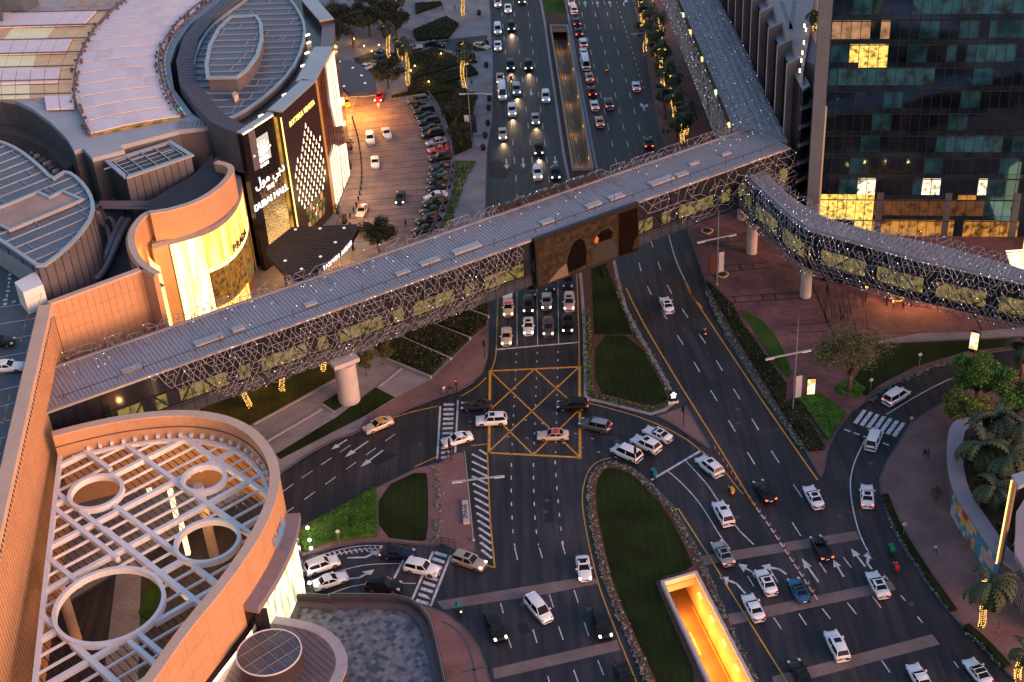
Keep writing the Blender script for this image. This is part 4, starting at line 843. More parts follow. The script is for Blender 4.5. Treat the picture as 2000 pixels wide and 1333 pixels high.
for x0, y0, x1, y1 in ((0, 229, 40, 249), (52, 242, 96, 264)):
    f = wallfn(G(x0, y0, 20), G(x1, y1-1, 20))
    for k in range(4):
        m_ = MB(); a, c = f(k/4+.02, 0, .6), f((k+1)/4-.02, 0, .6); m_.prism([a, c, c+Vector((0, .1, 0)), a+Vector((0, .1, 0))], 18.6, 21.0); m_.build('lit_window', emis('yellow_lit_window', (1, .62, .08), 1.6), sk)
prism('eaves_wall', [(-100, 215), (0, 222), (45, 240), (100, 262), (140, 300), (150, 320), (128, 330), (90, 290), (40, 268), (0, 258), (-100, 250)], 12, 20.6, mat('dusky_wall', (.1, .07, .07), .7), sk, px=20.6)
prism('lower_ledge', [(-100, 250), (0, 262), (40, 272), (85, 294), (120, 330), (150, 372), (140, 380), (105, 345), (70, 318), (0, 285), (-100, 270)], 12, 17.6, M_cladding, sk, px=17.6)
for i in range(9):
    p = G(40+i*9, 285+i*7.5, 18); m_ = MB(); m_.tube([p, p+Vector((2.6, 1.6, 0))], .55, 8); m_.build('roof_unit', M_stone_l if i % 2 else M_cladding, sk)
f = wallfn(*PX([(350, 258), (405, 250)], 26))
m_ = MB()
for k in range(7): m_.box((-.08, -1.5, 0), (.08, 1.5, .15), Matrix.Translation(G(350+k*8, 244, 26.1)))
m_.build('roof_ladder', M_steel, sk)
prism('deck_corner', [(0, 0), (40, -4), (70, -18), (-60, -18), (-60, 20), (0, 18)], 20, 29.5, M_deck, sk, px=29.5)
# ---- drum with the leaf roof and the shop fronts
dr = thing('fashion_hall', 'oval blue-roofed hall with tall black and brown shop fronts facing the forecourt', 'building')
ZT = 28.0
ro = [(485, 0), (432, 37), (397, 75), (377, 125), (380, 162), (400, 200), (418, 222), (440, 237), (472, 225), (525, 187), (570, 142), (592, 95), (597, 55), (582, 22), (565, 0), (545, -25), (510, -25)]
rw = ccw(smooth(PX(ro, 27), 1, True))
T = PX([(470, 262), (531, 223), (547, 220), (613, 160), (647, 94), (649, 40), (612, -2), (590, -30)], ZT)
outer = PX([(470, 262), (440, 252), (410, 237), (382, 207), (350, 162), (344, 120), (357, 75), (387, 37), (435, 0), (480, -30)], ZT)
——
### Written request
Print the full listing exactly, dropping the pictures.

### Task result
Keep writing the Blender script for this image. This is part 4, starting at line 843. More parts follow. The script is for Blender 4.5. Treat the picture as 2000 pixels wide and 1333 pixels high.
for x0, y0, x1, y1 in ((0, 229, 40, 249), (52, 242, 96, 264)):
    f = wallfn(G(x0, y0, 20), G(x1, y1-1, 20))
    for k in range(4):
        m_ = MB(); a, c = f(k/4+.02, 0, .6), f((k+1)/4-.02, 0, .6); m_.prism([a, c, c+Vector((0, .1, 0)), a+Vector((0, .1, 0))], 18.6, 21.0); m_.build('lit_window', emis('yellow_lit_window', (1, .62, .08), 1.6), sk)
prism('eaves_wall', [(-100, 215), (0, 222), (45, 240), (100, 262), (140, 300), (150, 320), (128, 330), (90, 290), (40, 268), (0, 258), (-100, 250)], 12, 20.6, mat('dusky_wall', (.1, .07, .07), .7), sk, px=20.6)
prism('lower_ledge', [(-100, 250), (0, 262), (40, 272), (85, 294), (120, 330), (150, 372), (140, 380), (105, 345), (70, 318), (0, 285), (-100, 270)], 12, 17.6, M_cladding, sk, px=17.6)
for i in range(9):
    p = G(40+i*9, 285+i*7.5, 18); m_ = MB(); m_.tube([p, p+Vector((2.6, 1.6, 0))], .55, 8); m_.build('roof_unit', M_stone_l if i % 2 else M_cladding, sk)
f = wallfn(*PX([(350, 258), (405, 250)], 26))
m_ = MB()
for k in range(7): m_.box((-.08, -1.5, 0), (.08, 1.5, .15), Matrix.Translation(G(350+k*8, 244, 26.1)))
m_.build('roof_ladder', M_steel, sk)
prism('deck_corner', [(0, 0), (40, -4), (70, -18), (-60, -18), (-60, 20), (0, 18)], 20, 29.5, M_deck, sk, px=29.5)
# ---- drum with the leaf roof and the shop fronts
dr = thing('fashion_hall', 'oval blue-roofed hall with tall black and brown shop fronts facing the forecourt', 'building')
ZT = 28.0
ro = [(485, 0), (432, 37), (397, 75), (377, 125), (380, 162), (400, 200), (418, 222), (440, 237), (472, 225), (525, 187), (570, 142), (592, 95), (597, 55), (582, 22), (565, 0), (545, -25), (510, -25)]
rw = ccw(smooth(PX(ro, 27), 1, True))
T = PX([(470, 262), (531, 223), (547, 220), (613, 160), (647, 94), (649, 40), (612, -2), (590, -30)], ZT)
outer = PX([(470, 262), (440, 252), (410, 237), (382, 207), (350, 162), (344, 120), (357, 75), (387, 37), (435, 0), (480, -30)], ZT)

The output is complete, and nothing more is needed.